Whats wrong with them? The druid no longer roflcopters the fighter at fighting and grappling, and you can apply changes to your character sheet based on the spell rather than having to have a completely separate character sheet for EVERY form you could turn into. My shape changing wizard needed to have a three ring binder.

Liberty's Edge

The abilities don't come early enough and some cool abilities will get left out just because they aren't on the list.

The first beast form is a waste, you don't even get pounce or trip.

I would've preferred the ability to transform into an animal of CR = to your level. You use the animal's physical stat scores and gain its abilities. Part of the problem was before that turning into a Polar Bear or whatever gave +16 to your regular strength score, not the special abilities of the animals.


Coridan wrote:

The abilities don't come early enough and some cool abilities will get left out just because they aren't on the list.

The first beast form is a waste, you don't even get pounce or trip.

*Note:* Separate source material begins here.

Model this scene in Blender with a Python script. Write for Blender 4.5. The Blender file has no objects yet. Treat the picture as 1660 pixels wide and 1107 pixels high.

If the druid has pounce at 4th they'll be doing more damage than the fighter. If they get trip they'll be a better trip monkey than the fighter (without having to be smarter than their animal companion)

Quote:
I would've preferred the ability to transform into an animal of CR = to your level.

Which would mean any animal they made they'd have to stop and think "do we want to give druids of X level this ability"

Quote:

You use the animal's physical stat scores and gain its abilities. Part of the problem was before that turning into a Polar Bear or whatever gave +16 to your regular strength score, not the special abilities of the animals.

The problem was that the animals scores REPLACED yours. they didn't provide the bonus. The druid could pump his mental stats, drop his strength and dex into the toilet and be fine because they shape-shifted to a form with a 30 strength.